→ **WRITTEN PROBLEM**: Copy out the complete listing, word for word.

▼

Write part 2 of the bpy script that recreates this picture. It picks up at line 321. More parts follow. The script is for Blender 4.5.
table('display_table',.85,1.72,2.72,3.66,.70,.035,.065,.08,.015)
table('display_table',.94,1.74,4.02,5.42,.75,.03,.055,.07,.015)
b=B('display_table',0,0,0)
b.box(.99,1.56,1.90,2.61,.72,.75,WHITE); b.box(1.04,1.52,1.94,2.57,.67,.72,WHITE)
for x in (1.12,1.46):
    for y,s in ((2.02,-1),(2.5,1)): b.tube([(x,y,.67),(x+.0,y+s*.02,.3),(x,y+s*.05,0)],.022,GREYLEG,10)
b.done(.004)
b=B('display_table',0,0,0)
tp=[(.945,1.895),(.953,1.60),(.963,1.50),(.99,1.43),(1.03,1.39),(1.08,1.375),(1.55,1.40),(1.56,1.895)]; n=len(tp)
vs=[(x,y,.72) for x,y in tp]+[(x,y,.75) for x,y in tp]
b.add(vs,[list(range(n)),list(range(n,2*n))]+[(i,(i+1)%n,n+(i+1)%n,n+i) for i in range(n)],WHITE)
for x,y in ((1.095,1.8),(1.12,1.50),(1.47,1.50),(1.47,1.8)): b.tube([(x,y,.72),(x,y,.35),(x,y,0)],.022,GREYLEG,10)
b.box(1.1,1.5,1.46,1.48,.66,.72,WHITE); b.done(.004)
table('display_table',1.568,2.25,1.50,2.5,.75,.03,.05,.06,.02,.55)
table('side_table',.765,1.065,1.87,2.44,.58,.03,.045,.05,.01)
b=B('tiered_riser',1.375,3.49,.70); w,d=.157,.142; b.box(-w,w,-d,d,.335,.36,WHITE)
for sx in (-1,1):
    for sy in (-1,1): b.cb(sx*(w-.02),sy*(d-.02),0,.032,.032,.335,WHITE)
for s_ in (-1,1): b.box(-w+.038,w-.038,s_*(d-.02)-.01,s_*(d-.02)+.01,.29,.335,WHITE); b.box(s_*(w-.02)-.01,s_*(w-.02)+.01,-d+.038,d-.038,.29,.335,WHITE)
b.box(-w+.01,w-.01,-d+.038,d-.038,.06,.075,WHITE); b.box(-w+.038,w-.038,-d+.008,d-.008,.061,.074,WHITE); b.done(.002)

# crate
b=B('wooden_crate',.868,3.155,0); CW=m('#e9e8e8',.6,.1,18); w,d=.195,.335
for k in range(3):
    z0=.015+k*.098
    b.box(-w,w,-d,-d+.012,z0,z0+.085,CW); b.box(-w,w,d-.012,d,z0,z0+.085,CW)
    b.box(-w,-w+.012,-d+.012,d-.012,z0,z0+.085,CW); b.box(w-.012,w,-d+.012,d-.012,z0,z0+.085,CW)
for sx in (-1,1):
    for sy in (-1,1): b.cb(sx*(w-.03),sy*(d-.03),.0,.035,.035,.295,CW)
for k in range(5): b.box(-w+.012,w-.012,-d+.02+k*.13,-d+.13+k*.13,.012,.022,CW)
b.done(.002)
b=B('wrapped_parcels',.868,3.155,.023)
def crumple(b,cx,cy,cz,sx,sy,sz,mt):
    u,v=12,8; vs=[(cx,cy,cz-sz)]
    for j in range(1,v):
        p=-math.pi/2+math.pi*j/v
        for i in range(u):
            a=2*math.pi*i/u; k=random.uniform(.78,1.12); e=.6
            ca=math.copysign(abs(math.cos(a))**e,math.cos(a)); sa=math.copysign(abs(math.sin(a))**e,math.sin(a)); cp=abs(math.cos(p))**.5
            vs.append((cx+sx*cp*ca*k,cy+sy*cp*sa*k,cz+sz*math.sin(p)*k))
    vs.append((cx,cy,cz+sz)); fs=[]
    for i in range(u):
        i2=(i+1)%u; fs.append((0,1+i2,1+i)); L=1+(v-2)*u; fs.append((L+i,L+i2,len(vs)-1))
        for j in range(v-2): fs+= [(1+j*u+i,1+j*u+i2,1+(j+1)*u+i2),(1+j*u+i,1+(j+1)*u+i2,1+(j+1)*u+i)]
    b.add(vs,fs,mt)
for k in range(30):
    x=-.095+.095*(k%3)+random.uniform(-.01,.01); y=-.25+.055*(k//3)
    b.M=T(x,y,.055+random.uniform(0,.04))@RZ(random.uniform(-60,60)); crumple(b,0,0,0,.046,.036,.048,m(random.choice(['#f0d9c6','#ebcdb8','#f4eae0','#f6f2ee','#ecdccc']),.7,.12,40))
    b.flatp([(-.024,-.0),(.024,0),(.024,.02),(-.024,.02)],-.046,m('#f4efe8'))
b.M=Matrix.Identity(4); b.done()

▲

→ **THE OUTPUT**:
Write part 2 of the bpy script that recreates this picture. It picks up at line 321. More parts follow. The script is for Blender 4.5.
table('display_table',.85,1.72,2.72,3.66,.70,.035,.065,.08,.015)
table('display_table',.94,1.74,4.02,5.42,.75,.03,.055,.07,.015)
b=B('display_table',0,0,0)
b.box(.99,1.56,1.90,2.61,.72,.75,WHITE); b.box(1.04,1.52,1.94,2.57,.67,.72,WHITE)
for x in (1.12,1.46):
    for y,s in ((2.02,-1),(2.5,1)): b.tube([(x,y,.67),(x+.0,y+s*.02,.3),(x,y+s*.05,0)],.022,GREYLEG,10)
b.done(.004)
b=B('display_table',0,0,0)
tp=[(.945,1.895),(.953,1.60),(.963,1.50),(.99,1.43),(1.03,1.39),(1.08,1.375),(1.55,1.40),(1.56,1.895)]; n=len(tp)
vs=[(x,y,.72) for x,y in tp]+[(x,y,.75) for x,y in tp]
b.add(vs,[list(range(n)),list(range(n,2*n))]+[(i,(i+1)%n,n+(i+1)%n,n+i) for i in range(n)],WHITE)
for x,y in ((1.095,1.8),(1.12,1.50),(1.47,1.50),(1.47,1.8)): b.tube([(x,y,.72),(x,y,.35),(x,y,0)],.022,GREYLEG,10)
b.box(1.1,1.5,1.46,1.48,.66,.72,WHITE); b.done(.004)
table('display_table',1.568,2.25,1.50,2.5,.75,.03,.05,.06,.02,.55)
table('side_table',.765,1.065,1.87,2.44,.58,.03,.045,.05,.01)
b=B('tiered_riser',1.375,3.49,.70); w,d=.157,.142; b.box(-w,w,-d,d,.335,.36,WHITE)
for sx in (-1,1):
    for sy in (-1,1): b.cb(sx*(w-.02),sy*(d-.02),0,.032,.032,.335,WHITE)
for s_ in (-1,1): b.box(-w+.038,w-.038,s_*(d-.02)-.01,s_*(d-.02)+.01,.29,.335,WHITE); b.box(s_*(w-.02)-.01,s_*(w-.02)+.01,-d+.038,d-.038,.29,.335,WHITE)
b.box(-w+.01,w-.01,-d+.038,d-.038,.06,.075,WHITE); b.box(-w+.038,w-.038,-d+.008,d-.008,.061,.074,WHITE); b.done(.002)

# crate
b=B('wooden_crate',.868,3.155,0); CW=m('#e9e8e8',.6,.1,18); w,d=.195,.335
for k in range(3):
    z0=.015+k*.098
    b.box(-w,w,-d,-d+.012,z0,z0+.085,CW); b.box(-w,w,d-.012,d,z0,z0+.085,CW)
    b.box(-w,-w+.012,-d+.012,d-.012,z0,z0+.085,CW); b.box(w-.012,w,-d+.012,d-.012,z0,z0+.085,CW)
for sx in (-1,1):
    for sy in (-1,1): b.cb(sx*(w-.03),sy*(d-.03),.0,.035,.035,.295,CW)
for k in range(5): b.box(-w+.012,w-.012,-d+.02+k*.13,-d+.13+k*.13,.012,.022,CW)
b.done(.002)
b=B('wrapped_parcels',.868,3.155,.023)
def crumple(b,cx,cy,cz,sx,sy,sz,mt):
    u,v=12,8; vs=[(cx,cy,cz-sz)]
    for j in range(1,v):
        p=-math.pi/2+math.pi*j/v
        for i in range(u):
            a=2*math.pi*i/u; k=random.uniform(.78,1.12); e=.6
            ca=math.copysign(abs(math.cos(a))**e,math.cos(a)); sa=math.copysign(abs(math.sin(a))**e,math.sin(a)); cp=abs(math.cos(p))**.5
            vs.append((cx+sx*cp*ca*k,cy+sy*cp*sa*k,cz+sz*math.sin(p)*k))
    vs.append((cx,cy,cz+sz)); fs=[]
    for i in range(u):
        i2=(i+1)%u; fs.append((0,1+i2,1+i)); L=1+(v-2)*u; fs.append((L+i,L+i2,len(vs)-1))
        for j in range(v-2): fs+= [(1+j*u+i,1+j*u+i2,1+(j+1)*u+i2),(1+j*u+i,1+(j+1)*u+i2,1+(j+1)*u+i)]
    b.add(vs,fs,mt)
for k in range(30):
    x=-.095+.095*(k%3)+random.uniform(-.01,.01); y=-.25+.055*(k//3)
    b.M=T(x,y,.055+random.uniform(0,.04))@RZ(random.uniform(-60,60)); crumple(b,0,0,0,.046,.036,.048,m(random.choice(['#f0d9c6','#ebcdb8','#f4eae0','#f6f2ee','#ecdccc']),.7,.12,40))
    b.flatp([(-.024,-.0),(.024,0),(.024,.02),(-.024,.02)],-.046,m('#f4efe8'))
b.M=Matrix.Identity(4); b.done()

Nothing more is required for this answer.